I would like to find the Inverse Laplace transform of the following fraction:
$$\frac{1}{s^2-18s+810}$$
The problem is that the numerator has imaginary roots $9+27i$ and $9-27i$. Can someone solve this fraction step by step, because I can't find $A$ and $B$ from imaginary roots?
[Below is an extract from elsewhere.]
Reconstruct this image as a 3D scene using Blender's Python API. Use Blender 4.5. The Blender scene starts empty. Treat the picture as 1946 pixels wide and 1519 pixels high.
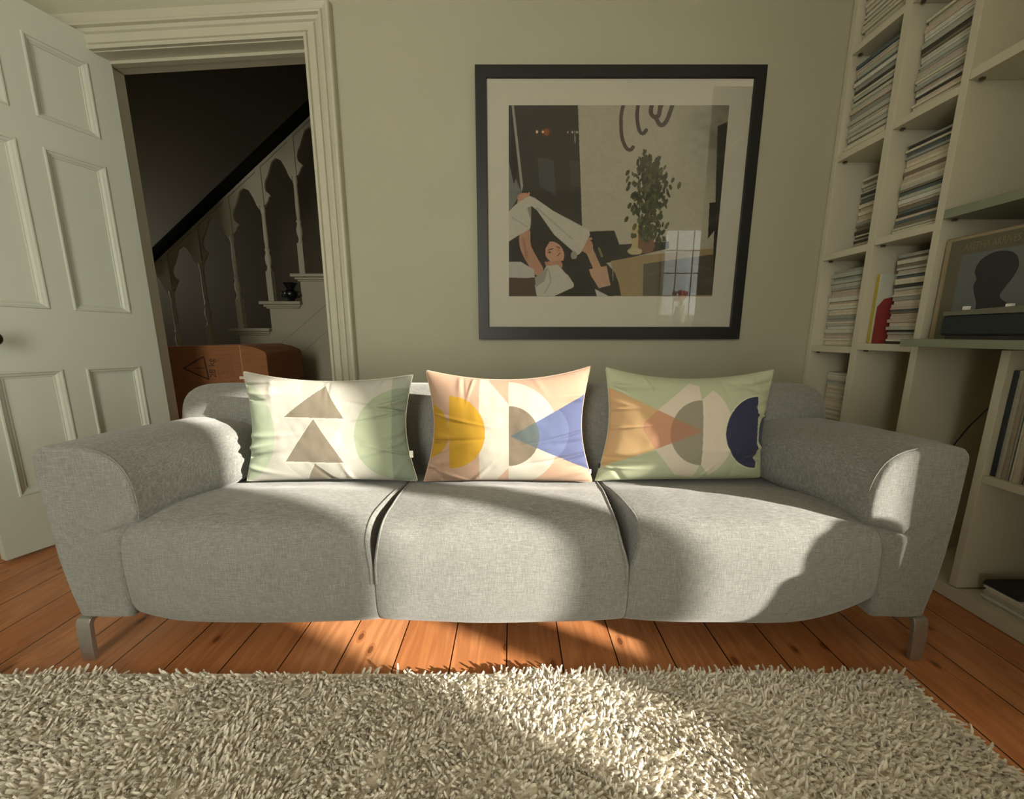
import bpy, bmesh, math, random
import numpy as np
from mathutils import Vector, Matrix
random.seed(7); rng = np.random.default_rng(7)
S = bpy.context.scene; C = S.collection
PI = math.pi
def lin(r, g, b):
    return tuple((c/255/12.92 if c/255 <= .04045 else ((c/255+.055)/1.055)**2.4) for c in (r, g, b))
# ------------------------------------------------------------------ camera, light, exposure
CAMZ, FPX, PITCH = .83, 703., math.radians(10)
cam_d = bpy.data.cameras.new('camera'); cam = bpy.data.objects.new('camera', cam_d); C.objects.link(cam)
cam.location = (0, 0, CAMZ); cam.rotation_euler = (math.radians(80), 0, 0)
cam_d.sensor_width = 36; cam_d.lens = 36*FPX/1946; cam_d.clip_start = .02
S.camera = cam
S.view_settings.view_transform = 'Standard'; S.view_settings.look = 'None'
S.view_settings.exposure = 0.0; S.view_settings.gamma = 1.0; S.view_settings.use_curve_mapping = False
W = bpy.data.worlds.new('daylight'); S.world = W; W.use_nodes = True
bg = W.node_tree.nodes['Background']; bg.inputs[0].default_value = (1.0, .965, .82, 1); bg.inputs[1].default_value = 9.7
sd = bpy.data.lights.new('sun', 'SUN'); sd.energy = 14.5; sd.color = (1, .92, .79); sd.angle = math.radians(.8)
sun = bpy.data.objects.new('sun', sd); C.objects.link(sun); sun.location = (4, -2, 3)
SUN = Vector((-.90, .44, -.33)).normalized()
sun.rotation_euler = SUN.to_track_quat('-Z', 'Y').to_euler()
def portal(name, loc, sx, sy, direction):
    d = bpy.data.lights.new(name, 'AREA'); d.shape = 'RECTANGLE'; d.size = sx; d.size_y = sy; d.energy = 1
    d.cycles.is_portal = True
    o = bpy.data.objects.new(name, d); C.objects.link(o); o.location = loc
    o.rotation_euler = Vector(direction).to_track_quat('-Z', 'Y').to_euler()
portal('daylight_portal', (3.26, -.22, 1.25), 1.6, 2.4, (-1, 0, 0))
portal('daylight_portal', (-1.01, -1.64, 1.31), 1.05, 2.45, (0, 1, 0))
portal('daylight_portal', (2.38, -1.64, 1.65), .9, 1.3, (0, 1, 0))
portal('daylight_portal', (-4.22, 2.7, 1.65), .9, .8, (1, 0, 0))
S.cycles.use_denoising = True
S.cycles.max_bounces = 14; S.cycles.diffuse_bounces = 10; S.cycles.glossy_bounces = 4
S.cycles.transparent_max_bounces = 12; S.cycles.sample_clamp_indirect = 6

# ------------------------------------------------------------------ helpers
def ray(u, v):
    a = (u-973)/FPX; b = (v-759.5)/FPX
    return a, math.cos(PITCH)-b*math.sin(PITCH), -math.sin(PITCH)-b*math.cos(PITCH)
def atY(u, v, Y):
    a, y, z = ray(u, v); t = Y/y; return a*t, CAMZ+z*t
def atX(u, v, X):
    a, y, z = ray(u, v); t = X/a; return y*t, CAMZ+z*t
class NT:
    def __init__(s, m):
        m.use_nodes = True; s.t = m.node_tree; s.b = s.t.nodes['Principled BSDF']
    def n(s, typ, **k):
        x = s.t.nodes.new(typ)
        for a, v in k.items():
            if a.startswith('i_'): x.inputs[int(a[2:])].default_value = v
            else: setattr(x, a, v)
        return x
    def l(s, a, b): s.t.links.new(a, b)
    def math(s, op, a, b=None, c=None, clamp=False):
        x = s.n('ShaderNodeMath', operation=op); x.use_clamp = clamp
        for i, v in enumerate((a, b, c)):
            if v is None: continue
            if isinstance(v, (int, float)): x.inputs[i].default_value = v
            else: s.l(v, x.inputs[i])
        return x.outputs[0]
    def coord(s, kind='Object', scale=(1, 1, 1)):
        tc = s.n('ShaderNodeTexCoord'); mp = s.n('ShaderNodeMapping'); mp.inputs['Scale'].default_value = scale
        s.l(tc.outputs[kind], mp.inputs[0]); return mp.outputs[0]
    def noise(s, vec, scale, detail=3, rough=.5):
        x = s.n('ShaderNodeTexNoise'); x.inputs['Scale'].default_value = scale; x.inputs['Detail'].default_value = detail
        x.inputs['Roughness'].default_value = rough
        if vec is not None: s.l(vec, x.inputs['Vector'])
        return x.outputs[0]
    def ramp(s, fac, stops):
        x = s.n('ShaderNodeValToRGB'); e = x.color_ramp.elements
        while len(e) < len(stops): e.new(.5)
        for el, (p, c) in zip(e, stops): el.position = p; el.color = (*c, 1)
        s.l(fac, x.inputs[0]); return x.outputs[0]
    def mix(s, fac, a, b, blend='MIX'):
        x = s.n('ShaderNodeMix', data_type='RGBA', blend_type=blend)
        for i, v in ((0, fac), (6, a), (7, b)):
            if isinstance(v, (int, float)): x.inputs[i].default_value = v
            elif isinstance(v, tuple): x.inputs[i].default_value = (*v, 1)
            else: s.l(v, x.inputs[i])
        return x.outputs[2]
    def bump(s, h, strength, dist=.002):
        x = s.n('ShaderNodeBump'); x.inputs['Strength'].default_value = strength; x.inputs['Distance'].default_value = dist
        s.l(h, x.inputs['Height']); s.l(x.outputs[0], s.b.inputs['Normal'])
    def color(s, c): s.l(c, s.b.inputs['Base Color'])
MATS = {}
def mat(name, rgb, rough=.6, metal=0, var=.06, nscale=30, bump=0, spec=.5):
    if name in MATS: return MATS[name]
    m = bpy.data.materials.new(name); t = NT(m); c = lin(*rgb)
    f = t.noise(t.coord(), nscale, 4)
    t.color(t.ramp(f, [(.25, tuple(x*(1-var) for x in c)), (.75, tuple(min(1, x*(1+var)) for x in c))]))
    t.b.inputs['Roughness'].default_value = rough; t.b.inputs['Metallic'].default_value = metal
    t.b.inputs['Specular IOR Level'].default_value = spec
    if bump: t.bump(f, bump)
    MATS[name] = m; return m
def base(parent):
    v = Vector((0, 0, 0))
    while parent is not None: v += parent.location; parent = parent.parent
    return v
def tag(o, label=None, cat=None, group=None, kind=None):
    if label: o['label'] = label
    if cat: o['category'] = cat
    if group: o['group'] = group
    if kind: o['kind'] = kind
    return o
def thing(name, label, cat, loc=(0, 0, 0), group=None, kind=None):
    o = bpy.data.objects.new(name, None); C.objects.link(o); o.location = loc; o.empty_display_size = .05
    return tag(o, label, cat, group, kind)
def obj(name, verts, faces, m, parent=None, smooth=False, bevel=0, origin=None):
    """link a mesh given in room coordinates"""
    off = base(parent)
    loc = Vector(origin)-off if origin is not None else Vector((0, 0, 0))
    me = bpy.data.meshes.new(name)
    o = bpy.data.objects.new(name, me)
    sh = off+loc
    me.from_pydata([(v[0]-sh.x, v[1]-sh.y, v[2]-sh.z) for v in verts], [], faces)
    for x in (m if isinstance(m, (list, tuple)) else [m]): me.materials.append(x)
    if smooth: me.polygons.foreach_set('use_smooth', [True]*len(me.polygons))
    me.update(); C.objects.link(o); o.location = loc
    if parent is not None: o.parent = parent
    if bevel:
        b = o.modifiers.new('bevel', 'BEVEL'); b.width = bevel; b.segments = 2; b.limit_method = 'ANGLE'; b.angle_limit = math.radians(40)
        w = o.modifiers.new('wn', 'WEIGHTED_NORMAL')
    return o
class MB:
    def __init__(s): s.v = []; s.f = []
    def add(s, v, f):
        n = len(s.v); s.v += [tuple(x) for x in v]; s.f += [tuple(i+n for i in q) for q in f]; return s
    def box(s, x0, x1, y0, y1, z0, z1, M=None):
        v = [Vector(p) for p in ((x0,y0,z0),(x1,y0,z0),(x1,y1,z0),(x0,y1,z0),(x0,y0,z1),(x1,y0,z1),(x1,y1,z1),(x0,y1,z1))]
        if M: v = [M @ p for p in v]
        return s.add(v, [(0,3,2,1),(4,5,6,7),(0,1,5,4),(1,2,6,5),(2,3,7,6),(3,0,4,7)])
    def lathe(s, prof, cx, cy, n=20, M=None):
        v = []; f = []
        for r, z in prof:
            for k in range(n):
                p = Vector((cx+r*math.cos(2*PI*k/n), cy+r*math.sin(2*PI*k/n), z)); v.append(M @ p if M else p)
        for i in range(len(prof)-1):
            for k in range(n):
                a = i*n+k; b = i*n+(k+1) % n; f.append((a, b, b+n, a+n))
        f.append(tuple(range(n-1, -1, -1))); f.append(tuple(range((len(prof)-1)*n, len(prof)*n)))
        return s.add(v, f)
    def tube(s, pts, r, n=8, cap=True):
        pts = [Vector(p) for p in pts]; v = []; f = []
        rr = r if isinstance(r, (list, tuple)) else [r]*len(pts)
        up = Vector((0, 0, 1)); T0 = (pts[1]-pts[0]).normalized()
        if abs(T0.dot(up)) > .9: up = Vector((1, 0, 0))
        for i, p in enumerate(pts):
            T = (pts[min(i+1, len(pts)-1)]-pts[max(i-1, 0)]).normalized()
            A = T.cross(up).normalized(); up = A.cross(T).normalized()
            for k in range(n):
                v.append(p+(A*math.cos(2*PI*k/n)+up*math.sin(2*PI*k/n))*rr[i])
        for i in range(len(pts)-1):
            for k in range(n):
                a = i*n+k; b = i*n+(k+1) % n; f.append((a, b, b+n, a+n))
        if cap: f.append(tuple(range(n-1, -1, -1))); f.append(tuple(range((len(pts)-1)*n, len(pts)*n)))
        return s.add(v, f)
    def prism(s, poly, fn, a0, a1):
        """poly of 2D points extruded; fn(p,q,a) gives the point"""
        n = len(poly); v = [fn(p, q, a0) for p, q in poly]+[fn(p, q, a1) for p, q in poly]
        return s.add(v, [tuple(range(n-1, -1, -1)), tuple(range(n, 2*n))]+[(i, (i+1) % n, (i+1) % n+n, i+n) for i in range(n)])
    def ball(s, c, rx, ry, rz, n=12, m=8):
        prof = []
        v = []; f = []
        for i in range(m+1):
            a = -PI/2+PI*i/m
            for k in range(n):
                v.append((c[0]+rx*max(.01, math.cos(a))*math.cos(2*PI*k/n), c[1]+ry*max(.01, math.cos(a))*math.sin(2*PI*k/n), c[2]+rz*math.sin(a)))
        for i in range(m):
            for k in range(n):
                a = i*n+k; b = i*n+(k+1) % n; f.append((a, b, b+n, a+n))
        return s.add(v, f)
    def build(s, name, m, parent=None, smooth=False, bevel=0, origin=None):
        return obj(name, s.v, s.f, m, parent, smooth, bevel, origin)
def autosmooth(o, ang=35):
    me = o.data
    me.polygons.foreach_set('use_smooth', [True]*len(me.polygons))
    try: me.set_sharp_from_angle(angle=math.radians(ang))
    except Exception: pass
    return o
def catmull(P, n=8, closed=False):
    out = []; N = len(P)
    rngi = range(N if closed else N-1)
    for i in rngi:
        g = (lambda k: P[k % N]) if closed else (lambda k: P[min(max(k, 0), N-1)])
        a, b, c, d = [Vector(g(i+k)) for k in (-1, 0, 1, 2)]
        for j in range(n):
            t = j/n
            out.append(.5*((2*b)+(c-a)*t+(2*a-5*b+4*c-d)*t*t+(3*b-a-3*c+d)*t**3))
    if not closed: out.append(Vector(P[-1]))
    return out
def sstep(x, a, b):
    t = min(1, max(0, (x-a)/(b-a))); return t*t*(3-2*t)
def text_mesh(name, body, size, m, parent, M, depth=.0004, align='CENTER'):
    cu = bpy.data.curves.new(name, 'FONT'); cu.body = body; cu.size = size; cu.extrude = depth
    cu.align_x = align; cu.align_y = 'CENTER'
    tmp = bpy.data.objects.new('tmp', cu); C.objects.link(tmp)
    bpy.context.view_layer.update()
    me = bpy.data.meshes.new_from_object(tmp.evaluated_get(bpy.context.evaluated_depsgraph_get()))
    C.objects.unlink(tmp); bpy.data.objects.remove(tmp)
    off = base(parent)
    me.transform(Matrix.Translation(-off) @ M)
    me.materials.clear(); me.materials.append(m); me.name = name
    o = bpy.data.objects.new(name, me); C.objects.link(o); o.parent = parent
    return o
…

Instead of using partial fractions, I would start by completing the square on the denominator: $$\frac{1}{s^2-18s+810}=\frac{1}{(s-9)^2+729} \tag{*}$$ You can now easily use result 19 on the Table of Laplace Transforms, however if you wish to derive it, I provided a small proof:
Proof: By definition, we know that: $$\mathcal{L}\{\sin(bt)\}=\int_0^{\infty} e^{-st}\sin(bt)~dt$$ Consider using integration by parts twice on the indefinite integral: $$\begin{align}\int e^{-st}\sin(bt)~dt&=-\frac{1}{s}e^{-st}\sin(bt)+\frac{b}{s}\int e^{-st}\cos(bt)~dt\\&=-\frac{1}{s}e^{-st}\sin(bt)+\frac{b}{s}\left(-\frac{1}{s}e^{-st}\cos(bt)-\frac{b}{s} \int e^{-st}\sin(bt)~dt\right)\\&=-\frac{1}{s}e^{-st}\sin(bt)-\frac{b}{s^2}e^{-st}\cos(bt)-\frac{b^2}{s^2}\int e^{-st}\sin(bt)~dt \end{align}$$ This implies that: $$\frac{s^2+b^2}{s^2}\cdot \int e^{-st}\sin(bt)~dt=\displaystyle -e^{-st} \left({\frac{1}{s} \sin (bt) + \frac b {s^2} \cos (bt) }\right)$$ Therefore: $$\begin{align}\mathcal{L}\{\sin(bt)\}&=-\frac{s^2}{s^2+b^2}\left[e^{-st}\left(\frac{1}{s}\sin(bt)+\frac{b}{s^2}\cos(bt)\right)\right]_0^{\infty}\\&=-\frac{s^2}{s^2+b^2}\left(0-1\cdot \left(\frac{1}{s}\cdot 0+\frac{b}{s^2}\cdot 1\right)\right)\\&=\frac{b}{s^2+b^2} \tag*{$\blacksquare$} \end{align}$$
Proof: By definition: $$\begin{align}\mathcal{L}\{e^{at}f(t)\}&=\int_0^{\infty} e^{-st}[e^{at}f(t)]~dt\\&=\int_0^{\infty}e^{-(s-a)t}f(t)~dt\\&=F(s-a) \tag*{$\blacksquare$} \end{align}$$
Therefore, it follows from $(1)$ and $(2)$ that: $$\mathcal{L}\{e^{at}\sin(bt)\}=\frac{b}{(s-a)^2+b^2} \tag{3}$$ We can easily apply $(3)$ to evaluate the Inverse Laplace Transform of $(*)$.